[What the task asks]
Print word for word the first line of the listing below and every line after it, through the line with "S.view_settings.exposure = 1.0". Leave out the pictures and the rest.

━━ Provided data

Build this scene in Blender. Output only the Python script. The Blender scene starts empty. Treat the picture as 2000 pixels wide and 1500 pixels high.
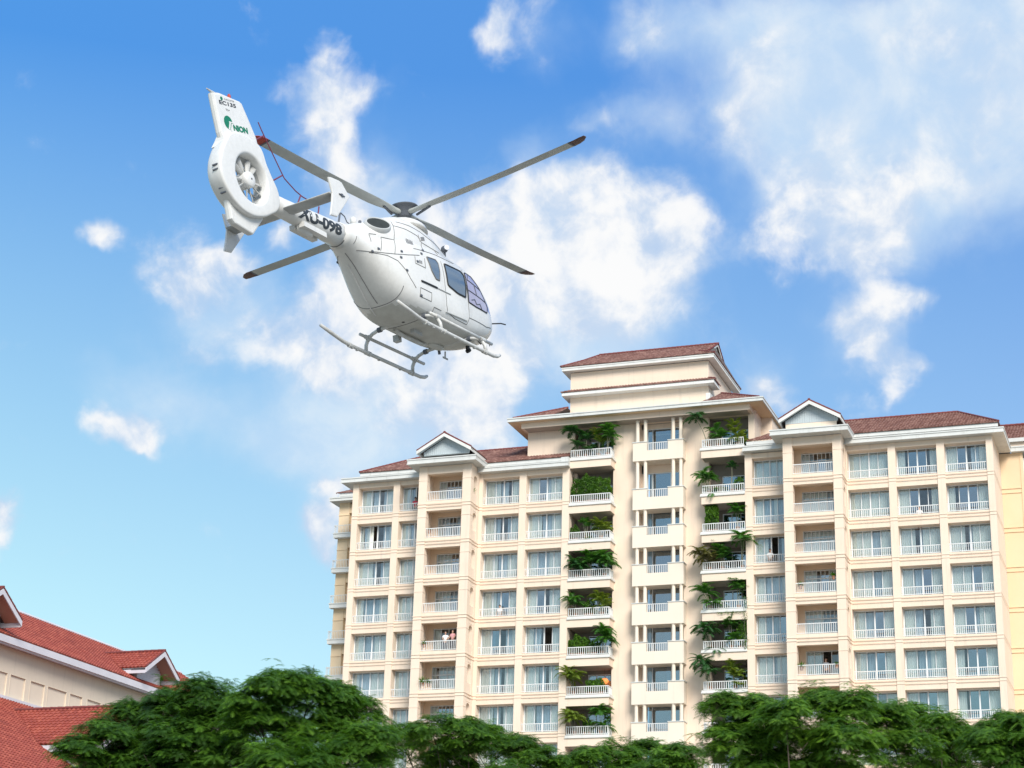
import bpy, bmesh, math, random
import numpy as np
from mathutils import Vector, Matrix
R = math.radians
random.seed(7); rng = np.random.default_rng(11)
S = bpy.context.scene
COL = S.collection

# ------------------------------------------------------------------ camera
cam_d = bpy.data.cameras.new('camera'); cam = bpy.data.objects.new('camera', cam_d); COL.objects.link(cam)
def cam_axes(yaw, pitch, roll):
    f = Vector((-math.sin(yaw)*math.cos(pitch), math.cos(yaw)*math.cos(pitch), math.sin(pitch)))
    r = Vector((math.cos(yaw), math.sin(yaw), 0)); u = r.cross(f)
    return (math.cos(roll)*r+math.sin(roll)*u), (-math.sin(roll)*r+math.cos(roll)*u), f
cr, cu, cf = cam_axes(0.3540, 0.3388, 0.0288)
cam.matrix_world = Matrix(((cr.x, cu.x, -cf.x, 45.42466), (cr.y, cu.y, -cf.y, -143.2323), (cr.z, cu.z, -cf.z, 1.6), (0, 0, 0, 1)))
cam_d.sensor_width = 36; cam_d.lens = 3676.4/2000*36; cam_d.clip_start = .5; cam_d.clip_end = 6000
S.camera = cam
S.render.resolution_x = 1024; S.render.resolution_y = 768
S.view_settings.view_transform = 'Standard'; S.view_settings.look = 'None'
S.view_settings.gamma = 1; S.view_settings.use_curve_mapping = False
S.view_settings.exposure = 1.0

# ------------------------------------------------------------------ sun
SUN_AZ, SUN_EL = R(146), R(36)        # azimuth clockwise from +Y
sd = bpy.data.lights.new('sun', 'SUN'); sd.energy = 2.3; sd.angle = R(28.0); sd.color = (1, .95, .87)
so = bpy.data.objects.new('sun', sd); COL.objects.link(so)
sv = Vector((math.sin(SUN_AZ)*math.cos(SUN_EL), math.cos(SUN_AZ)*math.cos(SUN_EL), math.sin(SUN_EL)))
so.rotation_euler = (-sv).to_track_quat('-Z', 'Y').to_euler(); so.location = (60, -90, 90)

# ------------------------------------------------------------------ sky with clouds, laid out by compass direction and height
CH = [(-0.4706, 0.3606, 0.0316, 0.0148, 0.9), (-0.488, 0.3621, 0.02, 0.0108, 0.8), (-0.4543, 0.3752, 0.0232, 0.0243, 1), (-0.425, 0.3714, 0.032, 0.0324, 0.9), (-0.3856, 0.4057, 0.0325, 0.0297, 1.1), (-0.367, 0.3792, 0.0234, 0.0298, 1), (-0.3384, 0.4071, 0.0295, 0.0297, 1), (-0.3116, 0.3913, 0.0264, 0.0244, 0.8), (-0.3001, 0.4157, 0.0266, 0.0243, 0.9), (-0.2736, 0.4292, 0.0251, 0.0201, 0.95), (-0.2765, 0.4023, 0.0234, 0.0216, 0.8), (-0.2559, 0.4156, 0.0132, 0.0135, 0.5), (-0.3834, 0.3515, 0.0318, 0.0244, 0.85), (-0.3937, 0.3239, 0.0258, 0.019, 0.8), (-0.3707, 0.322, 0.0143, 0.0163, 0.9), (-0.3515, 0.3525, 0.0159, 0.0163, 0.6), (-0.4382, 0.3978, 0.0264, 0.0189, 0.7), (-0.4513, 0.4186, 0.0265, 0.0148, 0.75), (-0.4582, 0.3478, 0.0258, 0.0135, 0.5), (-0.288, 0.3779, 0.0262, 0.0163, 0.5), (-0.3421, 0.434, 0.0209, 0.0108, 0.4), (-0.4698, 0.5081, 0.0121, 0.0078, 0.7), (-0.4748, 0.4945, 0.0136, 0.0092, 0.7), (-0.3422, 0.4394, 0.0209, 0.0094, 0.65), (-0.3605, 0.447, 0.0105, 0.0067, 0.5), (-0.3035, 0.4453, 0.0179, 0.0081, 0.5), (-0.4919, 0.4117, 0.0076, 0.0064, 0.8), (-0.2135, 0.3395, 0.0127, 0.0094, 0.8), (-0.3129, 0.4721, 0.0121, 0.0067, 0.5), (-0.3001, 0.4157, 0.0325, 0.0243, 0.4), (-0.2852, 0.3915, 0.0234, 0.0243, 0.5), (-0.3491, 0.3689, 0.0262, 0.0217, 0.45), (-0.207, 0.5076, 0.021, 0.0183, 0.35), (-0.283, 0.5224, 0.0138, 0.0157, 0.5), (-0.1801, 0.4138, 0.0258, 0.016, 0.5), (-0.2316, 0.4767, 0.0179, 0.0185, 0.45), (-0.1782, 0.4722, 0.0264, 0.0184, 0.4), (-0.0905, 0.4796, 0.0255, 0.0308, 0.5), (-0.1029, 0.5117, 0.0345, 0.0153, 0.45), (-0.1268, 0.4483, 0.0313, 0.0157, 0.55), (-0.4707, 0.5001, 0.0151, 0.0105, 0.45), (-0.471, 0.4842, 0.0165, 0.0132, 0.8), (-0.4558, 0.4827, 0.0181, 0.0106, 0.75), (-0.4697, 0.4684, 0.0149, 0.0132, 0.8), (-0.4585, 0.4585, 0.0119, 0.0106, 0.65), (-0.4622, 0.4475, 0.0178, 0.012, 0.7), (-0.4395, 0.4877, 0.0091, 0.0066, 0.4), (-0.4964, 0.4822, 0.0083, 0.0058, 0.4), (-0.447, 0.4431, 0.0149, 0.0107, 0.45), (-0.365, 0.5294, 0.0124, 0.0131, 0.75), (-0.3723, 0.5186, 0.0123, 0.0079, 0.6), (-0.3418, 0.5325, 0.0108, 0.0144, 0.45), (-0.5382, 0.3796, 0.0184, 0.012, 0.9), (-0.5312, 0.3963, 0.0172, 0.0093, 0.8), (-0.5164, 0.3923, 0.0172, 0.0067, 0.6), (-0.5458, 0.3708, 0.0113, 0.008, 0.6), (-0.4905, 0.4119, 0.0081, 0.0075, 0.55), (-0.5318, 0.3425, 0.0168, 0.0093, 0.4), (-0.5879, 0.406, 0.0118, 0.0073, 0.85), (-0.5889, 0.4025, 0.007, 0.0039, 0.6), (-0.5627, 0.3054, 0.0181, 0.0069, 1), (-0.5597, 0.2998, 0.0098, 0.0042, 0.8), (-0.6233, 0.2541, 0.0104, 0.0104, 1), (-0.6228, 0.2398, 0.0073, 0.0073, 1), (-0.4538, 0.2803, 0.014, 0.0065, 0.9), (-0.454, 0.2614, 0.0133, 0.0102, 1), (-0.4463, 0.251, 0.0089, 0.0113, 0.8), (-0.1682, 0.424, 0.0315, 0.0159, 0.55), (-0.1454, 0.4203, 0.0227, 0.0132, 0.75), (-0.1517, 0.4073, 0.017, 0.0159, 0.8), (-0.1857, 0.4221, 0.0202, 0.0133, 0.55), (-0.1909, 0.4436, 0.0233, 0.0133, 0.5), (-0.2151, 0.4069, 0.0116, 0.0121, 0.45), (-0.1504, 0.4364, 0.0258, 0.0158, 0.6), (-0.1642, 0.3785, 0.0155, 0.0093, 0.85), (-0.1443, 0.3803, 0.0168, 0.0106, 0.85), (-0.1247, 0.3793, 0.0111, 0.0079, 0.7), (-0.1563, 0.3621, 0.0126, 0.0133, 0.85), (-0.1427, 0.3535, 0.0139, 0.0133, 0.85), (-0.1462, 0.3377, 0.0097, 0.0107, 0.7), (-0.129, 0.3503, 0.0097, 0.008, 0.5), (-0.2164, 0.3369, 0.0113, 0.0081, 0.65), (-0.2024, 0.3285, 0.0084, 0.0067, 0.6), (-0.3069, 0.4748, 0.0121, 0.008, 0.35), (-0.2707, 0.5197, 0.0184, 0.0131, 0.45), (-0.225, 0.5187, 0.0182, 0.0156, 0.35), (-0.2287, 0.4714, 0.0149, 0.0133, 0.35), (-0.3064, 0.4399, 0.0179, 0.0134, 0.3), (-0.3304, 0.445, 0.015, 0.0107, 0.3)]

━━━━

[Result]
Build this scene in Blender. Output only the Python script. The Blender scene starts empty. Treat the picture as 2000 pixels wide and 1500 pixels high.
import bpy, bmesh, math, random
import numpy as np
from mathutils import Vector, Matrix
R = math.radians
random.seed(7); rng = np.random.default_rng(11)
S = bpy.context.scene
COL = S.collection

# ------------------------------------------------------------------ camera
cam_d = bpy.data.cameras.new('camera'); cam = bpy.data.objects.new('camera', cam_d); COL.objects.link(cam)
def cam_axes(yaw, pitch, roll):
    f = Vector((-math.sin(yaw)*math.cos(pitch), math.cos(yaw)*math.cos(pitch), math.sin(pitch)))
    r = Vector((math.cos(yaw), math.sin(yaw), 0)); u = r.cross(f)
    return (math.cos(roll)*r+math.sin(roll)*u), (-math.sin(roll)*r+math.cos(roll)*u), f
cr, cu, cf = cam_axes(0.3540, 0.3388, 0.0288)
cam.matrix_world = Matrix(((cr.x, cu.x, -cf.x, 45.42466), (cr.y, cu.y, -cf.y, -143.2323), (cr.z, cu.z, -cf.z, 1.6), (0, 0, 0, 1)))
cam_d.sensor_width = 36; cam_d.lens = 3676.4/2000*36; cam_d.clip_start = .5; cam_d.clip_end = 6000
S.camera = cam
S.render.resolution_x = 1024; S.render.resolution_y = 768
S.view_settings.view_transform = 'Standard'; S.view_settings.look = 'None'
S.view_settings.gamma = 1; S.view_settings.use_curve_mapping = False
S.view_settings.exposure = 1.0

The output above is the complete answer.